:: Problem statement ::
Omit all images. Transcribe the rest of the material below exactly.

※

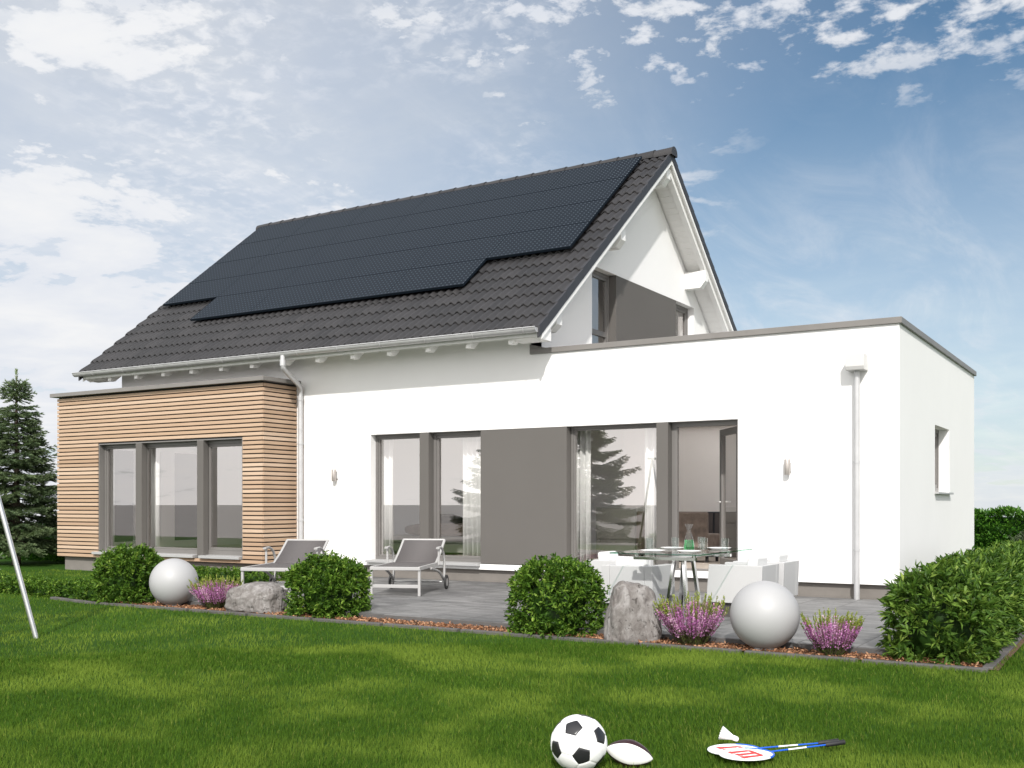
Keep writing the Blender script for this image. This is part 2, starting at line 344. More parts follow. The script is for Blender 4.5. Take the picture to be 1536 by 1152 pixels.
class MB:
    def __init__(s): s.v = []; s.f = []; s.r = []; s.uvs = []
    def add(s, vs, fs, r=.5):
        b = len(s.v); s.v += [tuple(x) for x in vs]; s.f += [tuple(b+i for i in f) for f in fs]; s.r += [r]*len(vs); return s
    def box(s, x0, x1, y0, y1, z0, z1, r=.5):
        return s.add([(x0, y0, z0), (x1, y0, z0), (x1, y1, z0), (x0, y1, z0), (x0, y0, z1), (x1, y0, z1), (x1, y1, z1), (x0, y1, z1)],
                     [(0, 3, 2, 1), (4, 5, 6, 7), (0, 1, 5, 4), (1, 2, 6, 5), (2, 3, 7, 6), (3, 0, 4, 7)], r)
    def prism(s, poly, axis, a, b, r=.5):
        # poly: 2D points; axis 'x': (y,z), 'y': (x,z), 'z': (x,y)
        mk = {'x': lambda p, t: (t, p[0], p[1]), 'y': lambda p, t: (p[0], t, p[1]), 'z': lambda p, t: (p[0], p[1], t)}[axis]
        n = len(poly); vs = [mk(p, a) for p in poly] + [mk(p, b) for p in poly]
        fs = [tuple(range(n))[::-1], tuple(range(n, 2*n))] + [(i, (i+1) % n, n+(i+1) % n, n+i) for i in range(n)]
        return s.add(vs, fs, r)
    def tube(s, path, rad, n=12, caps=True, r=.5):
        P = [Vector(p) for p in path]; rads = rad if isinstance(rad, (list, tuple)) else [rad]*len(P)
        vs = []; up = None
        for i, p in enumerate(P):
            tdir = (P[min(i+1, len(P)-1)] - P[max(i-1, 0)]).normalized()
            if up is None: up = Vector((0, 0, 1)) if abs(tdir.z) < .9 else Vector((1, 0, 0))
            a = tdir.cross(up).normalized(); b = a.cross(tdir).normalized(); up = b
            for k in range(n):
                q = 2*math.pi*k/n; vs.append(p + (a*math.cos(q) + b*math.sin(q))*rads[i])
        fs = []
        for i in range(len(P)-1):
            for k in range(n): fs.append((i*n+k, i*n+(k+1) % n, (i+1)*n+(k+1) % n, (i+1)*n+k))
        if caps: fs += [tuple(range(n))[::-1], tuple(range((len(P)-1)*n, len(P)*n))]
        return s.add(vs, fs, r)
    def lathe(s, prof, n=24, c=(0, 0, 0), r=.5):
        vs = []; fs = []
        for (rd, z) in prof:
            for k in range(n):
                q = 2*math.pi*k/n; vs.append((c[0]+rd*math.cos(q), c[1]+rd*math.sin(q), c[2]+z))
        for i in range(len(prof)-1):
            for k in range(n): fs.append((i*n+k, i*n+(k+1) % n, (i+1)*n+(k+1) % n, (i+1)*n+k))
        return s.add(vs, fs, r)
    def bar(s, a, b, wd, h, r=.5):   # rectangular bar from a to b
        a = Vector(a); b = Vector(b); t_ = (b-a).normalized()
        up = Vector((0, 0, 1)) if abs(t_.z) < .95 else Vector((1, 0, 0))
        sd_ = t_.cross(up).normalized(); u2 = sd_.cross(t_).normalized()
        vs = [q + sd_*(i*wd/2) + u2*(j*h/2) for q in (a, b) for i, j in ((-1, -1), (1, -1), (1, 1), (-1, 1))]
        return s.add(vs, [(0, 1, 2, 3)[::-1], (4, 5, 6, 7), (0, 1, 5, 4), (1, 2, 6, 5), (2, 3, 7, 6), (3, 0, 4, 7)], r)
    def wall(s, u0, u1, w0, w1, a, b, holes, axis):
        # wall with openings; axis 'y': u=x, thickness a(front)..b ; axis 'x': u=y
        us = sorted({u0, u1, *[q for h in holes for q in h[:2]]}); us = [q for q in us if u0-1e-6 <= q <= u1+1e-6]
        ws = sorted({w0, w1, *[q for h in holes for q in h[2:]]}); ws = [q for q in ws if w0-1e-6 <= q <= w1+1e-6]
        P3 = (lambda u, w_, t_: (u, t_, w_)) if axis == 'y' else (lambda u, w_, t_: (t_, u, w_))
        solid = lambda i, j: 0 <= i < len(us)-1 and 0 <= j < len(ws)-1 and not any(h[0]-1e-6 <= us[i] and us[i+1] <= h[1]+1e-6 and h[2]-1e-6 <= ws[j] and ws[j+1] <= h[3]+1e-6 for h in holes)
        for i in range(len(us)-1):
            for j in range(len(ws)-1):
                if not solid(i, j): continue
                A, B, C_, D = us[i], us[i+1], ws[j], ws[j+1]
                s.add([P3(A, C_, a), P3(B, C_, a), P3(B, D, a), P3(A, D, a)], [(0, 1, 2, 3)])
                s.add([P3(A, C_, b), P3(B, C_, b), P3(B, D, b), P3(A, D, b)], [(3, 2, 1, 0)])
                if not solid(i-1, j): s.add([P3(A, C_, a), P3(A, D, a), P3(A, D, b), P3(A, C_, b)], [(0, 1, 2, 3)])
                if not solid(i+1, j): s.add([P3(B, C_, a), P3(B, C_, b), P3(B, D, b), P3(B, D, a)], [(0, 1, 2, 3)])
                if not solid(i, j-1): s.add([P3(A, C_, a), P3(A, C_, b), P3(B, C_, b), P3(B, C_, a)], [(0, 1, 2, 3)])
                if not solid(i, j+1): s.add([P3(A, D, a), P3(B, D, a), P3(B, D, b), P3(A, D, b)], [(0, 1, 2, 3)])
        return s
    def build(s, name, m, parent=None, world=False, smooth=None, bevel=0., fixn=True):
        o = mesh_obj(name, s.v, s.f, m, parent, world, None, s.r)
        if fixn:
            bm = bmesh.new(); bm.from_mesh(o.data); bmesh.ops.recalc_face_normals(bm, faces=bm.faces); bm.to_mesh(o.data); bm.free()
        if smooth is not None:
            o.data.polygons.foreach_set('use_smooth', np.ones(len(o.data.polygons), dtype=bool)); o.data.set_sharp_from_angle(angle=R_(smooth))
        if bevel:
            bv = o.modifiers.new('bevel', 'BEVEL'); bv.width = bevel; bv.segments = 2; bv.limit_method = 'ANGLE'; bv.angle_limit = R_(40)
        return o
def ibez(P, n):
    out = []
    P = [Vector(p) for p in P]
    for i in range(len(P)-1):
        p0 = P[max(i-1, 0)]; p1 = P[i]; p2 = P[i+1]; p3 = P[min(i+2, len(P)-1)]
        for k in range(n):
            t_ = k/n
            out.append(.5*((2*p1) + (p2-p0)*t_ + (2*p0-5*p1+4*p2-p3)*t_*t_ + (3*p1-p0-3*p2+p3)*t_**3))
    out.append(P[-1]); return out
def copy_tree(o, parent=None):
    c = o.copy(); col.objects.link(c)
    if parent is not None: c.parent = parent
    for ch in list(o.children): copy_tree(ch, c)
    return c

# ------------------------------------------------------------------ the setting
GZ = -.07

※

:: Written reply ::
Keep writing the Blender script for this image. This is part 2, starting at line 344. More parts follow. The script is for Blender 4.5. Take the picture to be 1536 by 1152 pixels.
class MB:
    def __init__(s): s.v = []; s.f = []; s.r = []; s.uvs = []
    def add(s, vs, fs, r=.5):
        b = len(s.v); s.v += [tuple(x) for x in vs]; s.f += [tuple(b+i for i in f) for f in fs]; s.r += [r]*len(vs); return s
    def box(s, x0, x1, y0, y1, z0, z1, r=.5):
        return s.add([(x0, y0, z0), (x1, y0, z0), (x1, y1, z0), (x0, y1, z0), (x0, y0, z1), (x1, y0, z1), (x1, y1, z1), (x0, y1, z1)],
                     [(0, 3, 2, 1), (4, 5, 6, 7), (0, 1, 5, 4), (1, 2, 6, 5), (2, 3, 7, 6), (3, 0, 4, 7)], r)
    def prism(s, poly, axis, a, b, r=.5):
        # poly: 2D points; axis 'x': (y,z), 'y': (x,z), 'z': (x,y)
        mk = {'x': lambda p, t: (t, p[0], p[1]), 'y': lambda p, t: (p[0], t, p[1]), 'z': lambda p, t: (p[0], p[1], t)}[axis]
        n = len(poly); vs = [mk(p, a) for p in poly] + [mk(p, b) for p in poly]
        fs = [tuple(range(n))[::-1], tuple(range(n, 2*n))] + [(i, (i+1) % n, n+(i+1) % n, n+i) for i in range(n)]
        return s.add(vs, fs, r)
    def tube(s, path, rad, n=12, caps=True, r=.5):
        P = [Vector(p) for p in path]; rads = rad if isinstance(rad, (list, tuple)) else [rad]*len(P)
        vs = []; up = None
        for i, p in enumerate(P):
            tdir = (P[min(i+1, len(P)-1)] - P[max(i-1, 0)]).normalized()
            if up is None: up = Vector((0, 0, 1)) if abs(tdir.z) < .9 else Vector((1, 0, 0))
            a = tdir.cross(up).normalized(); b = a.cross(tdir).normalized(); up = b
            for k in range(n):
                q = 2*math.pi*k/n; vs.append(p + (a*math.cos(q) + b*math.sin(q))*rads[i])
        fs = []
        for i in range(len(P)-1):
            for k in range(n): fs.append((i*n+k, i*n+(k+1) % n, (i+1)*n+(k+1) % n, (i+1)*n+k))
        if caps: fs += [tuple(range(n))[::-1], tuple(range((len(P)-1)*n, len(P)*n))]
        return s.add(vs, fs, r)
    def lathe(s, prof, n=24, c=(0, 0, 0), r=.5):
        vs = []; fs = []
        for (rd, z) in prof:
            for k in range(n):
                q = 2*math.pi*k/n; vs.append((c[0]+rd*math.cos(q), c[1]+rd*math.sin(q), c[2]+z))
        for i in range(len(prof)-1):
            for k in range(n): fs.append((i*n+k, i*n+(k+1) % n, (i+1)*n+(k+1) % n, (i+1)*n+k))
        return s.add(vs, fs, r)
    def bar(s, a, b, wd, h, r=.5):   # rectangular bar from a to b
        a = Vector(a); b = Vector(b); t_ = (b-a).normalized()
        up = Vector((0, 0, 1)) if abs(t_.z) < .95 else Vector((1, 0, 0))
        sd_ = t_.cross(up).normalized(); u2 = sd_.cross(t_).normalized()
        vs = [q + sd_*(i*wd/2) + u2*(j*h/2) for q in (a, b) for i, j in ((-1, -1), (1, -1), (1, 1), (-1, 1))]
        return s.add(vs, [(0, 1, 2, 3)[::-1], (4, 5, 6, 7), (0, 1, 5, 4), (1, 2, 6, 5), (2, 3, 7, 6), (3, 0, 4, 7)], r)
    def wall(s, u0, u1, w0, w1, a, b, holes, axis):
        # wall with openings; axis 'y': u=x, thickness a(front)..b ; axis 'x': u=y
        us = sorted({u0, u1, *[q for h in holes for q in h[:2]]}); us = [q for q in us if u0-1e-6 <= q <= u1+1e-6]
        ws = sorted({w0, w1, *[q for h in holes for q in h[2:]]}); ws = [q for q in ws if w0-1e-6 <= q <= w1+1e-6]
        P3 = (lambda u, w_, t_: (u, t_, w_)) if axis == 'y' else (lambda u, w_, t_: (t_, u, w_))
        solid = lambda i, j: 0 <= i < len(us)-1 and 0 <= j < len(ws)-1 and not any(h[0]-1e-6 <= us[i] and us[i+1] <= h[1]+1e-6 and h[2]-1e-6 <= ws[j] and ws[j+1] <= h[3]+1e-6 for h in holes)
        for i in range(len(us)-1):
            for j in range(len(ws)-1):
                if not solid(i, j): continue
                A, B, C_, D = us[i], us[i+1], ws[j], ws[j+1]
                s.add([P3(A, C_, a), P3(B, C_, a), P3(B, D, a), P3(A, D, a)], [(0, 1, 2, 3)])
                s.add([P3(A, C_, b), P3(B, C_, b), P3(B, D, b), P3(A, D, b)], [(3, 2, 1, 0)])
                if not solid(i-1, j): s.add([P3(A, C_, a), P3(A, D, a), P3(A, D, b), P3(A, C_, b)], [(0, 1, 2, 3)])
                if not solid(i+1, j): s.add([P3(B, C_, a), P3(B, C_, b), P3(B, D, b), P3(B, D, a)], [(0, 1, 2, 3)])
                if not solid(i, j-1): s.add([P3(A, C_, a), P3(A, C_, b), P3(B, C_, b), P3(B, C_, a)], [(0, 1, 2, 3)])
                if not solid(i, j+1): s.add([P3(A, D, a), P3(B, D, a), P3(B, D, b), P3(A, D, b)], [(0, 1, 2, 3)])
        return s
    def build(s, name, m, parent=None, world=False, smooth=None, bevel=0., fixn=True):
        o = mesh_obj(name, s.v, s.f, m, parent, world, None, s.r)
        if fixn:
            bm = bmesh.new(); bm.from_mesh(o.data); bmesh.ops.recalc_face_normals(bm, faces=bm.faces); bm.to_mesh(o.data); bm.free()
        if smooth is not None:
            o.data.polygons.foreach_set('use_smooth', np.ones(len(o.data.polygons), dtype=bool)); o.data.set_sharp_from_angle(angle=R_(smooth))
        if bevel:
            bv = o.modifiers.new('bevel', 'BEVEL'); bv.width = bevel; bv.segments = 2; bv.limit_method = 'ANGLE'; bv.angle_limit = R_(40)
        return o
def ibez(P, n):
    out = []
    P = [Vector(p) for p in P]
    for i in range(len(P)-1):
        p0 = P[max(i-1, 0)]; p1 = P[i]; p2 = P[i+1]; p3 = P[min(i+2, len(P)-1)]
        for k in range(n):
            t_ = k/n
            out.append(.5*((2*p1) + (p2-p0)*t_ + (2*p0-5*p1+4*p2-p3)*t_*t_ + (3*p1-p0-3*p2+p3)*t_**3))
    out.append(P[-1]); return out
def copy_tree(o, parent=None):
    c = o.copy(); col.objects.link(c)
    if parent is not None: c.parent = parent
    for ch in list(o.children): copy_tree(ch, c)
    return c

# ------------------------------------------------------------------ the setting
GZ = -.07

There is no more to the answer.